Belkin Travel Router    Belkin's new $60 Wireless G Travel Router comes in a sleek black case that looks like a travel pack for toiletries. Inside are a tiny wireless router and transformer that weigh just a few ounces, plus a short ethernet cord to go with them. It's a handy thing for sharing one Internet connection with many computers.
 
   Like all wireless routers, you use the ethernet cord to connect the router to the cable box or a wall outlet. If your computer or handheld PDA is wireless-enabled, you can be on the Internet up to 300 feet away from the tiny router. If you're holding a meeting (and this is a main reason for having the device), everyone who can receive wireless transmissions will be connected and can share files.
   
     You can make any computer able to receive wireless Internet broadcasts by inserting an adapter card made by any of several manufacturers. They're made for laptops and desktops, and you can find them on the Web for as little as $30.
   
     You can also use the Belkin travel router instead. Plug it into the computer and you're ready for wireless reception. Many hotels and a lot of restaurants and coffee shops already offer wireless Internet service. In short, it works in both directions: either as a broadcast source for wireless Internet or as a receiver. Check Belkin for more info: www.belkin.com.
   
  Gamer's Corner: All Keyed Up
   
zboard    Zboard (www.zboard.com) has new keyboard sets for the latest PC games and a lot more.

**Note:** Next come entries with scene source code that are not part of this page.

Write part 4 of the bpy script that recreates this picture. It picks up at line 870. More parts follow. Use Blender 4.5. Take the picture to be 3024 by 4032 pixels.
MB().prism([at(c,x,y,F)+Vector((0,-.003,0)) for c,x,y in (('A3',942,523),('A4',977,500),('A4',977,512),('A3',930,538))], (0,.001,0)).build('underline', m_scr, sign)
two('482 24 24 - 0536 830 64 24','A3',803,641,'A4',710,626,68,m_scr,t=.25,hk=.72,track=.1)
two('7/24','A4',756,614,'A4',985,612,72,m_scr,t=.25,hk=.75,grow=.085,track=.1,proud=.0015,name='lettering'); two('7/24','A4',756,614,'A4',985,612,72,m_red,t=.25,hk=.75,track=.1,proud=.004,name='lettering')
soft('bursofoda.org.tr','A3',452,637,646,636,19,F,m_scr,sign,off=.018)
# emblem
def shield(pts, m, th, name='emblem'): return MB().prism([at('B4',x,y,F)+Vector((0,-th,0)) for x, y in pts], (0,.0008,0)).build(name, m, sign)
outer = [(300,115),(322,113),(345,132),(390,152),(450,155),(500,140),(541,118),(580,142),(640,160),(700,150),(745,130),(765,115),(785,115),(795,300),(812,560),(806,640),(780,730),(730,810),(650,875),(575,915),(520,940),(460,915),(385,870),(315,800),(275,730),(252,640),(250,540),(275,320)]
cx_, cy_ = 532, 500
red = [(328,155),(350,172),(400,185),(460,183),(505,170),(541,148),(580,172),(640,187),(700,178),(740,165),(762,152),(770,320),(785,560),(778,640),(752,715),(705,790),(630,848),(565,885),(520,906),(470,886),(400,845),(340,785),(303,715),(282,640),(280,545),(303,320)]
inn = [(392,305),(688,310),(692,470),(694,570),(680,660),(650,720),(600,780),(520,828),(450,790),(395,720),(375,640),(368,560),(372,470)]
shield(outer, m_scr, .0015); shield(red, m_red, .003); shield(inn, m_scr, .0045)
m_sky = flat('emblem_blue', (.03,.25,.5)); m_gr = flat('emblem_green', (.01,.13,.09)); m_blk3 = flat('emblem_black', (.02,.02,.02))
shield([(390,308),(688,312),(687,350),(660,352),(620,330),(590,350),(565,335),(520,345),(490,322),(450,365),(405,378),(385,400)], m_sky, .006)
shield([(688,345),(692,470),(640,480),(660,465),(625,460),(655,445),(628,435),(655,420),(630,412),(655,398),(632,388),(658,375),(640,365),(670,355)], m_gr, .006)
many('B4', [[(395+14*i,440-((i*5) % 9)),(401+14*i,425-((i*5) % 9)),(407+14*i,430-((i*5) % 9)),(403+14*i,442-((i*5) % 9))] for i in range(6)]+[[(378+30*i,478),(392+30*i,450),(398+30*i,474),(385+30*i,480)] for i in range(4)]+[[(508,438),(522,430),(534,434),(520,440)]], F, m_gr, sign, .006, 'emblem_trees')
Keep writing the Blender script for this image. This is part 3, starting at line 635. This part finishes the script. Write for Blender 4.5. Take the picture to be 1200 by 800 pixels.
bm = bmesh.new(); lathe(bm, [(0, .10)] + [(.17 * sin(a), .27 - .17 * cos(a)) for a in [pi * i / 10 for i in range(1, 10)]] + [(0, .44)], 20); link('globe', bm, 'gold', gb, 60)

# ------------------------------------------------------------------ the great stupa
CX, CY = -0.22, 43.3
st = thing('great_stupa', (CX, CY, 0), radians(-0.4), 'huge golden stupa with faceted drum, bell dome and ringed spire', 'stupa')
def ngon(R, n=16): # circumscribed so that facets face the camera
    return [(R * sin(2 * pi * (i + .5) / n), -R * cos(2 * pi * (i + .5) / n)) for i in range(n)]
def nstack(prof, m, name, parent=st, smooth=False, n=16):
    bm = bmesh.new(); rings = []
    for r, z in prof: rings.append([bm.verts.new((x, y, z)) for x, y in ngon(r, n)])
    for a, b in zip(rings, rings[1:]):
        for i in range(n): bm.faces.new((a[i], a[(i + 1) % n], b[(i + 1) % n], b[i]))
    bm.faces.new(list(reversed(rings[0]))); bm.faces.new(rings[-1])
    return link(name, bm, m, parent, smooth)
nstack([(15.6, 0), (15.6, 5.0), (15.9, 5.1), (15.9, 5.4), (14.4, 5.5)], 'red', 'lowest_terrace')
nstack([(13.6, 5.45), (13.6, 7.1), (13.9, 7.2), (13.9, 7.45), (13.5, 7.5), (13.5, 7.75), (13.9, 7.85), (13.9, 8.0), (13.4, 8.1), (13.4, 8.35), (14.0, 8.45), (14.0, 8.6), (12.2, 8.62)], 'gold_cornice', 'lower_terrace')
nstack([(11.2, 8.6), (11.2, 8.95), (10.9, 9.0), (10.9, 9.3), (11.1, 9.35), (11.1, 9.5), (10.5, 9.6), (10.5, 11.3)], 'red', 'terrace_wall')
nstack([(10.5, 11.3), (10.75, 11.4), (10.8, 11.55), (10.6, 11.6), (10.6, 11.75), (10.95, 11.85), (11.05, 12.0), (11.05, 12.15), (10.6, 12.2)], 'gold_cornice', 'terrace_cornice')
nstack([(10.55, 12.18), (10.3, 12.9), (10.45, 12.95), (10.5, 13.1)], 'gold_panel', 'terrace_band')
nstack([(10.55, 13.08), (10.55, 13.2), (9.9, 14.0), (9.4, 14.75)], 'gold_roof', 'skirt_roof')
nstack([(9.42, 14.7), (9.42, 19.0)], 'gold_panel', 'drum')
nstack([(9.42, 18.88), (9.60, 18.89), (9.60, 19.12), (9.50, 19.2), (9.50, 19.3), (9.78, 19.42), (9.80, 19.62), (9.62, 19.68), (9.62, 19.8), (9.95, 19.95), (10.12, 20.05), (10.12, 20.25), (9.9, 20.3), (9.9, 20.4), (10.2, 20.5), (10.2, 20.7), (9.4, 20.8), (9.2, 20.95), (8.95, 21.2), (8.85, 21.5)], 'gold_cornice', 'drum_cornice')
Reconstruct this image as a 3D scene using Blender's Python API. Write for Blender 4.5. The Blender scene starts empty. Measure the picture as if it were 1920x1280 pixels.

Zboard is a keyboard base that can take any of a dozen or so keysets. When you buy a set initially, you get the base and a keyset that unfolds and fits onto that base. Those keysets can be changed, but a base is required for any of them. You only need one base, no matter how many extra keysets you buy.
 
   At first it seems like it's just for gamers, but there's much more to this than meets the casual eye. For instance, for $50 you get a base and two keysets, one suitable for playing any of several games: "Half-Life 2," "Doom 3," "Battlefield 2," etc., and the other a normal Windows keyboard. Those and other keysets can be interchanged without rebooting the computer; they're hot-swappable, so to speak.
 
   This leads us to great things. For $20 extra you can buy other gaming sets, like keysets for playing "Age of Empires III" or the hugely popular "Call of Duty 2," or ... for $25 you can buy custom keysets for Microsoft Office, Word or Excel. Like the gaming keysets, these contain keys dedicated for functions of those Microsoft programs. Instead of pulling down menus to select common commands like "save" or "print," you just hit the save key or the print key. Dozens of commands are dedicated to single keys. For $50 extra you can buy keysets dedicated for use with Adobe Photoshop or Macromedia Dreamweaver.
   
     The specialized keyboard overlays have the usual 12 function keys and an additional 10. Nine of those are programmable and can be assigned any series of commands to be performed just by striking one key. All the keysets have two USB ports for attaching other devices to the computer.
   
     And finally, a touch that reminds us of the dedicated Atex keyboards used by some newspapers and magazine publishers, there are arrow keys on both sides of the keyboard. That's right, you can use either the left or right hand for moving the cursor.